### Do this
Reproduce nothing but the lines from the start of the material through the line that includes "rnd = random.Random(7)", both ends included, and omit every picture.

### Provided data
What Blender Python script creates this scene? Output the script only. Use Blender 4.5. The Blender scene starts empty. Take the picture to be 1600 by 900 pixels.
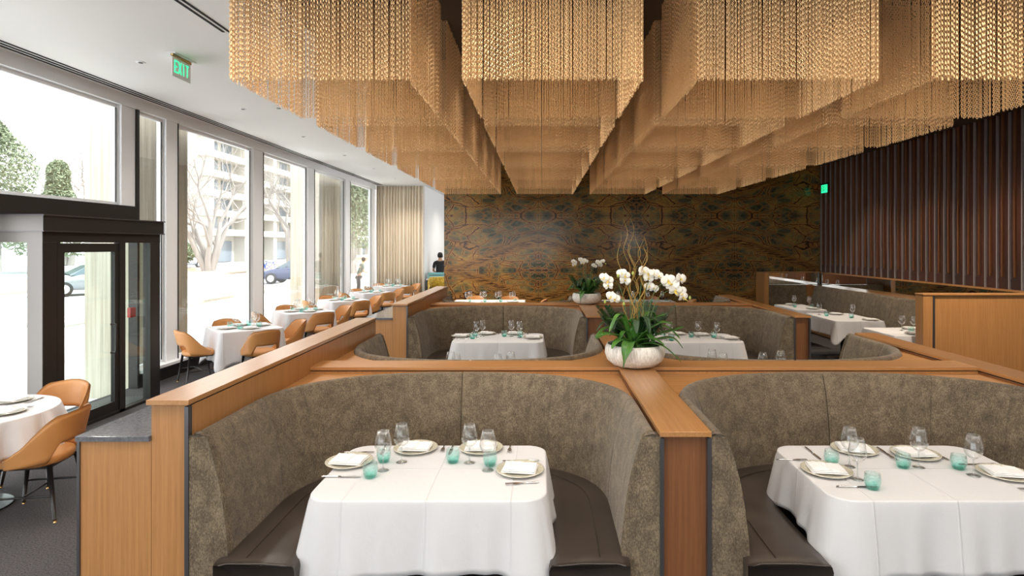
import bpy, math, random
from mathutils import Vector, Matrix
R = math.radians; PI = math.pi
sc = bpy.context.scene
COL = sc.collection
rnd = random.Random(7)

# ------------------------------------------------------------------ materials
def nmat(name):
    m = bpy.data.materials.new(name); m.use_nodes = True
    nt = m.node_tree; nt.nodes.clear()
    out = nt.nodes.new('ShaderNodeOutputMaterial')
    return m, nt, out
class NT:
    """small node helper"""
    def __init__(s, nt): s.nt = nt
    def n(s, t, **kw):
        nd = s.nt.nodes.new(t)
        for k, v in kw.items():
            if k == 'ins':
                for kk, vv in v.items():
                    if hasattr(vv, 'is_output') or isinstance(vv, bpy.types.NodeSocket): s.nt.links.new(vv, nd.inputs[kk])
                    else: nd.inputs[kk].default_value = vv
            else: setattr(nd, k, v)
        return nd
    def math(s, op, a, b=0.0, c=None, clamp=False):
        nd = s.nt.nodes.new('ShaderNodeMath'); nd.operation = op; nd.use_clamp = clamp
        for i, x in enumerate([a, b] + ([c] if c is not None else [])):
            if isinstance(x, bpy.types.NodeSocket): s.nt.links.new(x, nd.inputs[i])
            else: nd.inputs[i].default_value = x
        return nd.outputs[0]
    def ramp(s, fac, stops, interp='LINEAR'):
        nd = s.nt.nodes.new('ShaderNodeValToRGB'); cr = nd.color_ramp; cr.interpolation = interp
        while len(cr.elements) < len(stops): cr.elements.new(0.5)
        for e, (p, c) in zip(cr.elements, stops):
            e.position = p; e.color = (*c, 1) if len(c) == 3 else c
        s.nt.links.new(fac, nd.inputs[0]); return nd.outputs[0]
    def mix(s, fac, a, b, blend='MIX'):
        nd = s.nt.nodes.new('ShaderNodeMix'); nd.data_type = 'RGBA'; nd.blend_type = blend
        for i, x in ((0, fac), (6, a), (7, b)):
            if isinstance(x, bpy.types.NodeSocket): s.nt.links.new(x, nd.inputs[i])
            elif i == 0: nd.inputs[0].default_value = x
            else: nd.inputs[i].default_value = (*x, 1)
        return nd.outputs[2]
    def coord(s, scale=(1, 1, 1), rot=(0, 0, 0), loc=(0, 0, 0), kind='Object'):
        tc = s.nt.nodes.new('ShaderNodeTexCoord'); mp = s.nt.nodes.new('ShaderNodeMapping')
        s.nt.links.new(tc.outputs[kind], mp.inputs[0])
        mp.inputs['Scale'].default_value = scale; mp.inputs['Rotation'].default_value = rot; mp.inputs['Location'].default_value = loc
        return mp.outputs[0]
    def noise(s, vec, scale=5, detail=3, rough=.5, dist=0):
        nd = s.nt.nodes.new('ShaderNodeTexNoise'); s.nt.links.new(vec, nd.inputs['Vector'])
        nd.inputs['Scale'].default_value = scale; nd.inputs['Detail'].default_value = detail
        nd.inputs['Roughness'].default_value = rough; nd.inputs['Distortion'].default_value = dist
        return nd.outputs[0]
    def bump(s, h, strength=.3, dist=.01):
        nd = s.nt.nodes.new('ShaderNodeBump'); s.nt.links.new(h, nd.inputs['Height'])
        nd.inputs['Strength'].default_value = strength; nd.inputs['Distance'].default_value = dist
        return nd.outputs[0]
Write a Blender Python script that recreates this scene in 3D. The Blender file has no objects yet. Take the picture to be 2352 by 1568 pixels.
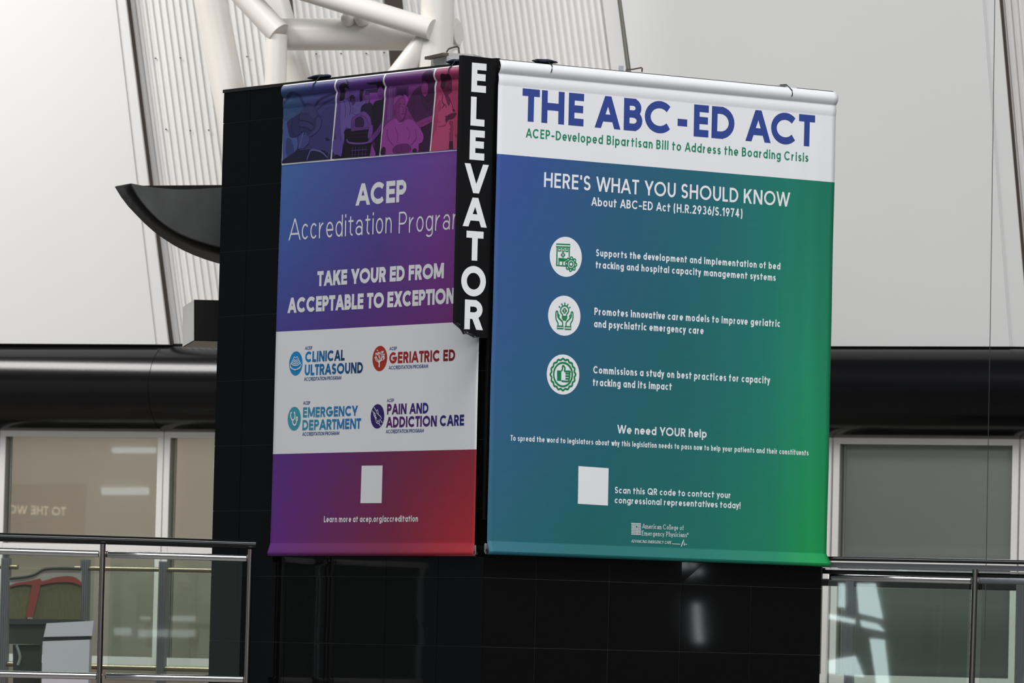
import bpy, bmesh, math, random
from mathutils import Vector, Matrix
random.seed(7)
sc = bpy.context.scene
COL = sc.collection

# ------------------------------------------------------------------ camera
IW, IH = 2352, 1568
F, PITCH, ROLL, PHI = 13678.4, 0.0524, 0.0241, 0.9432
EYE = 0.36                                    # camera height above the upper floor (z = 0)
CX, CY = -0.1418, 37.5                        # nearest vertical edge of the lift tower
cam = bpy.data.cameras.new('camera')
camo = bpy.data.objects.new('camera', cam)
COL.objects.link(camo)
sc.camera = camo
cam.sensor_fit = 'HORIZONTAL'
cam.sensor_width = 36.0
cam.lens = F / IW * 36.0
cam.clip_start, cam.clip_end = 1.0, 400
fw = Vector((0, math.cos(PITCH), math.sin(PITCH)))
up0 = Vector((0, -math.sin(PITCH), math.cos(PITCH)))
rt0 = Vector((1, 0, 0))
rt = rt0 * math.cos(ROLL) + up0 * math.sin(ROLL)
up = up0 * math.cos(ROLL) - rt0 * math.sin(ROLL)
camo.matrix_world = Matrix(((rt.x, up.x, -fw.x, 0), (rt.y, up.y, -fw.y, 0), (rt.z, up.z, -fw.z, EYE), (0, 0, 0, 1)))
cam.dof.use_dof = True
cam.dof.focus_distance = 38.3
cam.dof.aperture_fstop = 7.0

# ------------------------------------------------------------------ world, lights, exposure
W = bpy.data.worlds.new('world'); sc.world = W
W.use_nodes = True
W.node_tree.nodes['Background'].inputs[0].default_value = (0.75, 0.85, 1.0, 1)
W.node_tree.nodes['Background'].inputs[1].default_value = 0.06

def area(name, loc, target, sx, sy, power, col=(1, 1, 1)):
    l = bpy.data.lights.new(name, 'AREA'); l.shape = 'RECTANGLE'
    l.size, l.size_y, l.energy, l.color = sx, sy, power, col
    o = bpy.data.objects.new(name, l); COL.objects.link(o)
    o.location = loc
    d = (Vector(target) - Vector(loc)).normalized()
    o.rotation_euler = d.to_track_quat('-Z', 'Y').to_euler()
    return o
# glazed roof over the hall, and the skylight over the walkway behind the tower
area('skylight', (7, 23, 26), (3, 44, 0), 46, 9, 8400, (0.97, 0.985, 1.0))
area('front_fill', (6, -6, 15), (0, 44, 2), 44, 9, 5000, (0.97, 0.985, 1.0))  # unseen fill lamp added behind the viewer to brighten blinds, walls and banners
area('walkway_skylight', (-10.5, 47.6, 12), (-3, 51, 2.5), 7, 3, 1300, (1.0, 0.985, 0.965))
sc.view_settings.view_transform = 'Standard'
sc.view_settings.look = 'None'
sc.view_settings.gamma = 1
sc.view_settings.use_curve_mapping = False
sc.view_settings.exposure = 0.30

# ------------------------------------------------------------------ projection helpers
def ray(x, y):
    du, dv = x - IW / 2, y - IH / 2
    cr, sr = math.cos(ROLL), math.sin(ROLL)
    u = du * cr + dv * sr; v = -du * sr + dv * cr
    c, s = math.cos(PITCH), math.sin(PITCH)
    Z = -v / F
    return Vector((u / F, c - Z * s, s + Z * c))
E0 = Vector((0, 0, EYE))
def at(x, y, Y):                              # point seen at pixel (x, y) at distance Y
    k = ray(x, y)
    return E0 + k * (Y / k.y)
def on(x, y, p0, n):                          # point seen at pixel on a plane
    k = ray(x, y)
    return E0 + k * ((Vector(p0) - E0).dot(n) / k.dot(n))

class Plane:                                  # vertical plane: s along d, z up, off along outward normal n
    def __init__(self, p0, d, n):
        self.p0, self.d, self.n = Vector(p0), Vector(d).normalized(), Vector(n).normalized()
    def uv(self, x, y, off=0.0):
        P = on(x, y, self.p0 + self.n * off, self.n)
        return ((P - self.p0).dot(self.d), P.z)
    def pt(self, s, z, off=0.0):
        return Vector((self.p0.x, self.p0.y, 0)) + self.d * s + self.n * off + Vector((0, 0, z))
sp, cp = math.sin(PHI), math.cos(PHI)
RF = Plane((CX, CY, 0), (sp, cp, 0), (cp, -sp, 0))        # right face of the tower
LF = Plane((CX, CY, 0), (-cp, sp, 0), (-sp, -cp, 0))      # left face (s grows to the left)
WLEN, RLEN = 3.1365, 2.732
BW = Plane((0, 50, 0), (0.92, -0.39, 0), (-0.39, -0.92, 0))   # back wall plane
FL = -4.6                                                 # lower hall floor

# ------------------------------------------------------------------ materials
def lin(c):
    c = c / 255.0
    return c / 12.92 if c <= 0.04045 else ((c + 0.055) / 1.055) ** 2.4
def rgb(r, g, b, k=1.0):
    return (min(lin(r) * k, .95), min(lin(g) * k, .95), min(lin(b) * k, .95), 1)
def mat(name, col, rough=0.5, metal=0.0, spec=0.5, noise=0.0, nscale=20.0, bump=0.0, bscale=60.0, stretch=None):
    m = bpy.data.materials.new(name); m.use_nodes = True
    nt = m.node_tree; b = nt.nodes['Principled BSDF']
    b.inputs['Base Color'].default_value = col
    b.inputs['Roughness'].default_value = rough
    b.inputs['Metallic'].default_value = metal
    b.inputs['Specular IOR Level'].default_value = spec
    tc = nt.nodes.new('ShaderNodeTexCoord')
    vec = tc.outputs['Object']
    if stretch:
        mp = nt.nodes.new('ShaderNodeMapping'); mp.inputs['Scale'].default_value = stretch
        nt.links.new(vec, mp.inputs['Vector']); vec = mp.outputs['Vector']
    if noise:
        n = nt.nodes.new('ShaderNodeTexNoise'); n.inputs['Scale'].default_value = nscale; n.inputs['Detail'].default_value = 4
        nt.links.new(vec, n.inputs['Vector'])
        r = nt.nodes.new('ShaderNodeMapRange'); r.inputs['To Min'].default_value = 1 - noise; r.inputs['To Max'].default_value = 1 + noise
        nt.links.new(n.outputs['Fac'], r.inputs['Value'])
        mx = nt.nodes.new('ShaderNodeVectorMath'); mx.operation = 'SCALE'
        mx.inputs[0].default_value = col[:3]
        nt.links.new(r.outputs['Result'], mx.inputs['Scale'])
        nt.links.new(mx.outputs['Vector'], b.inputs['Base Color'])
    if bump:
        n2 = nt.nodes.new('ShaderNodeTexNoise'); n2.inputs['Scale'].default_value = bscale
        nt.links.new(vec, n2.inputs['Vector'])
        bp = nt.nodes.new('ShaderNodeBump'); bp.inputs['Strength'].default_value = bump; bp.inputs['Distance'].default_value = 0.01
        nt.links.new(n2.outputs['Fac'], bp.inputs['Height']); nt.links.new(bp.outputs['Normal'], b.inputs['Normal'])
    return m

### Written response
What Blender Python script creates this scene? Output the script only. Use Blender 4.5. The Blender scene starts empty. Take the picture to be 1600 by 900 pixels.
import bpy, math, random
from mathutils import Vector, Matrix
R = math.radians; PI = math.pi
sc = bpy.context.scene
COL = sc.collection
rnd = random.Random(7)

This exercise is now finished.